The measures in Schedules 4 and 5 of the Bill reflect similar provisions that were part of a package of Bills introduced to implement the 2014–15 Budget announcement that are currently before the Senate. Missing from this Bill however are provisions included in the Fuel Indexation (Road Funding) Special Account Bill 2014 that would specifically set aside (hypothecate) the proceeds from the raised fuel excise for spending on road infrastructure.

The amendments in the Bill amend the Fuel Tax Act and regulations under the Energy Grants Scheme Act to provide a mechanism for the higher excise that applied from 10 November to be returned to eligible claimants as part of the usual claims process. For the FTC scheme these claims are normally part of the regular monthly/quarterly/annual tax reporting arrangements while for the CFGS claims can be made at any time.

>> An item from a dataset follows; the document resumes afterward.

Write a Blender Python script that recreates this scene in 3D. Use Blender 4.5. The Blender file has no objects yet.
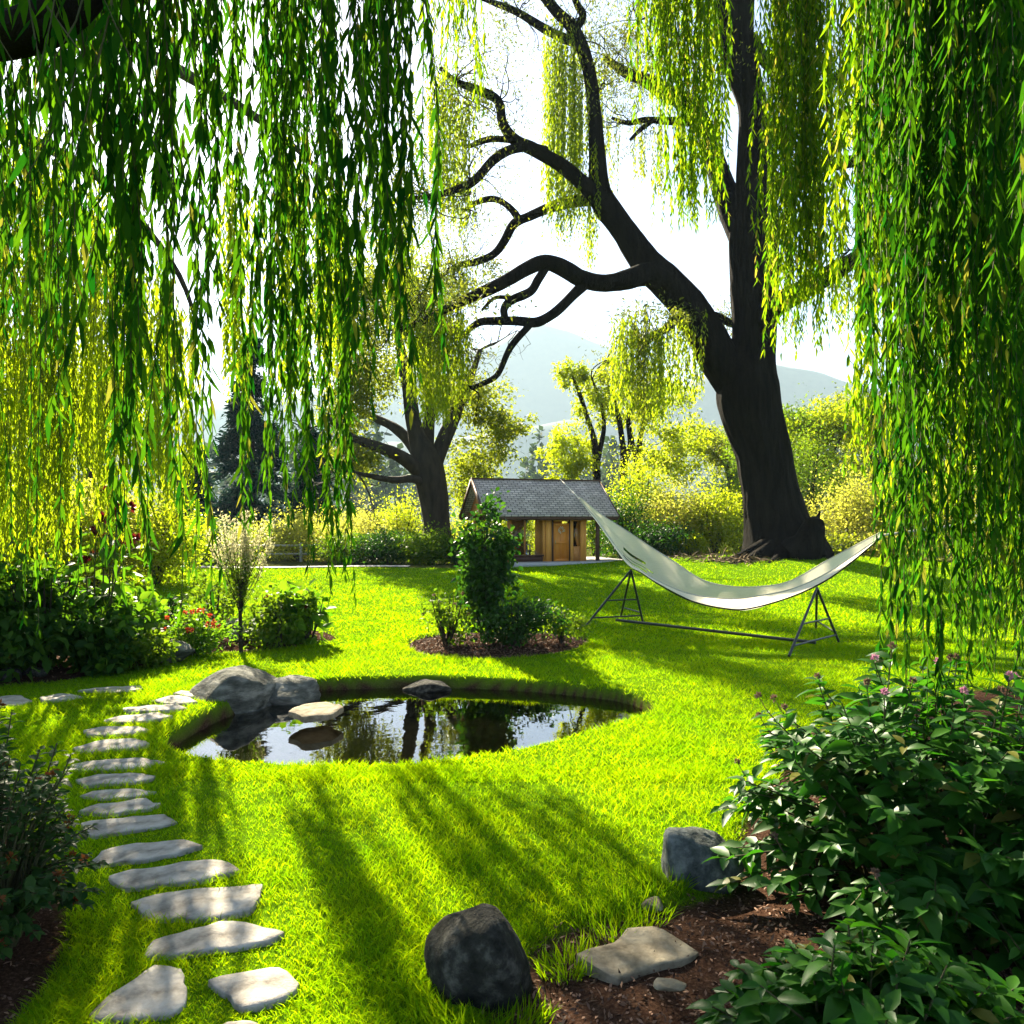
import bpy, math
import numpy as np
from math import radians, sin, cos, pi

# ------------------------------------------------------------------ camera, sky, sun, exposure
C = bpy.context.scene
F, HZ, CAMZ = 800.0, 520.0, 1.70
cam = bpy.data.cameras.new('camera'); camo = bpy.data.objects.new('camera', cam)
C.collection.objects.link(camo); C.camera = camo
camo.location = (0, 0, CAMZ); camo.rotation_euler = (pi/2, 0, 0)
cam.sensor_width = 36; cam.lens = 36*F/1024; cam.shift_y = (HZ-512)/1024
cam.clip_start = 0.05; cam.clip_end = 9000

SUN_AZ, SUN_EL = radians(-23.4), radians(32.0)      # azimuth from +Y towards +X
W = bpy.data.worlds.new('World'); C.world = W; W.use_nodes = True
nt = W.node_tree; nt.nodes.clear()
sky = nt.nodes.new('ShaderNodeTexSky'); sky.sky_type = 'NISHITA'; sky.sun_disc = False
sky.sun_elevation = SUN_EL; sky.sun_rotation = SUN_AZ
sky.air_density = 0.6; sky.dust_density = 0.5; sky.ozone_density = 1.0
bg = nt.nodes.new('ShaderNodeBackground'); bg.inputs['Strength'].default_value = 0.05
wo = nt.nodes.new('ShaderNodeOutputWorld')
nt.links.new(sky.outputs[0], bg.inputs[0]); nt.links.new(bg.outputs[0], wo.inputs[0])

sl = bpy.data.lights.new('sun', 'SUN'); sl.energy = 5.0; sl.angle = radians(0.55); sl.color = (1.0, 0.89, 0.66)
so = bpy.data.objects.new('sun', sl); C.collection.objects.link(so)
from mathutils import Vector
sdir = Vector((sin(SUN_AZ)*cos(SUN_EL), cos(SUN_AZ)*cos(SUN_EL), sin(SUN_EL)))
so.rotation_euler = sdir.to_track_quat('Z', 'Y').to_euler(); so.location = sdir*300
C.view_settings.view_transform = 'Standard'; C.view_settings.look = 'None'
C.view_settings.exposure = 2.85; C.view_settings.gamma = 1.0
C.render.engine = 'CYCLES'
C.cycles.max_bounces = 8; C.cycles.diffuse_bounces = 2; C.cycles.glossy_bounces = 3
C.cycles.transmission_bounces = 4; C.cycles.transparent_max_bounces = 8; C.cycles.volume_bounces = 0
C.cycles.use_denoising = True

# ------------------------------------------------------------------ helpers
rng = np.random.default_rng(11)
def P(px, py, y): return np.array([(px-512)/F*y, y, CAMZ-(py-HZ)/F*y])
def flat(px, py, z=0.0):
    d = (CAMZ-z)*F/(py-HZ); return np.array([(px-512)/F*d, d])
def sstep(a, b, x):
    t = np.clip((np.asarray(x, float)-a)/(b-a), 0, 1); return t*t*(3-2*t)
def unit(v): return v/np.maximum(np.linalg.norm(v, axis=-1, keepdims=True), 1e-9)
def cr_closed(p, n=8):
    p = np.asarray(p, float); out = []; N = len(p); t = np.linspace(0, 1, n, endpoint=False)[:, None]
    for i in range(N):
        a, b, c, d = p[i-1], p[i], p[(i+1) % N], p[(i+2) % N]
        out.append(.5*((2*b)+(c-a)*t+(2*a-5*b+4*c-d)*t*t+(3*b-a-3*c+d)*t**3))
    return np.concatenate(out)
def cr_open(p, n=6):
    p = np.asarray(p, float)
    if len(p) == 2: return p[0]+(p[1]-p[0])*np.linspace(0, 1, n+1)[:, None]
    q = np.vstack([2*p[0]-p[1], p, 2*p[-1]-p[-2]]); out = []; t = np.linspace(0, 1, n, endpoint=False)[:, None]
    for i in range(1, len(q)-2):
        a, b, c, d = q[i-1], q[i], q[i+1], q[i+2]
        out.append(.5*((2*b)+(c-a)*t+(2*a-5*b+4*c-d)*t*t+(3*b-a-3*c+d)*t**3))
    return np.vstack(out+[p[-1:]])
def poly_sd(x, y, poly):
    """signed distance to a closed polygon, negative inside"""
    x = np.asarray(x, float); y = np.asarray(y, float)
    d = np.full(x.shape, 1e9); ins = np.zeros(x.shape, bool)
    lo, hi = poly.min(0)-1.5, poly.max(0)+1.5
    m = (x > lo[0]) & (x < hi[0]) & (y > lo[1]) & (y < hi[1])
    if not m.any(): return d
    X, Y = x[m], y[m]; dd = np.full(X.shape, 1e9); ii = np.zeros(X.shape, bool)
    for a, b in zip(poly, np.roll(poly, -1, 0)):
        e = b-a; L = max(e@e, 1e-12)
        t = np.clip(((X-a[0])*e[0]+(Y-a[1])*e[1])/L, 0, 1)
        dd = np.minimum(dd, np.hypot(X-a[0]-t*e[0], Y-a[1]-t*e[1]))
        if abs(e[1]) > 1e-12:
            c = ((a[1] > Y) != (b[1] > Y)) & (X < e[0]*(Y-a[1])/e[1]+a[0]); ii ^= c
    d[m] = np.where(ii, -dd, dd); return d
_w = np.random.default_rng(3)
_K = unit(_w.normal(size=(24, 3))); _PH = _w.uniform(0, 6.28, 24)
def snoise(p, freq=1.0, octs=3, seed=0):
    p = np.asarray(p, float); o = np.zeros(len(p)); a = 1.0; f = freq
    for k in range(octs):
        for j in range(4):
            i = (seed*5+k*4+j) % 24
            q = p@_K[i]*f*2.2+_PH[i]+1.3*np.sin(p@_K[(i+7) % 24]*f*1.7+_PH[(i+3) % 24])
            o += a*np.sin(q)/2.5
        a *= .5; f *= 2.1
    return o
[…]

As noted in the Explanatory Memorandum, should the Bill be passed and receive royal assent prior to 21 December 2014, all claimants will be entitled to claim the increased rate of fuel tax credits. However, the Bill also includes provisions that will effectively leave FTC claimants out of pocket for the additional excise paid should the tariff proposals not be ratified within 12 months of their introduction in the House of Representatives. For CFSG claimants, the ATO has advised that claims should be calculated using the existing rate ‘until the associated bill becomes law or the tariff proposals are ratified’.

In their submissions to the Senate Economics Legislation Committee inquiry into the Bill, the Minerals Council of Australia (MCA), the Australian Trucking Association and the Australian Institute of Petroleum supported the proposed changes on the basis that a matched increase in the FTC maintained the principle that a tax should not be imposed on business inputs. The MCA considered that if the Bill is not passed ‘the gap between the real excise rate paid by industry due to the tariff proposals and FTCs claimable would constitute a new tax on every mine in Australia, on rural exports and on regional communities located off the electricity grid’.

The Senate Committee report, tabled on 25 November 2014, recommended that the Bill be passed, although a dissenting report by the Australian Greens recommended that the Bill be amended to remove the eligibility of mining companies for the FTC. The Bill passed the House of Representatives without a division on 25 November 2014 and was introduced the following day in the Senate. A proposed amendment by the Australian Greens to deny the additional FTC imposed by the tariff proposals to taxable fuel used in quarrying and mining activities is included on the Bill’s homepage.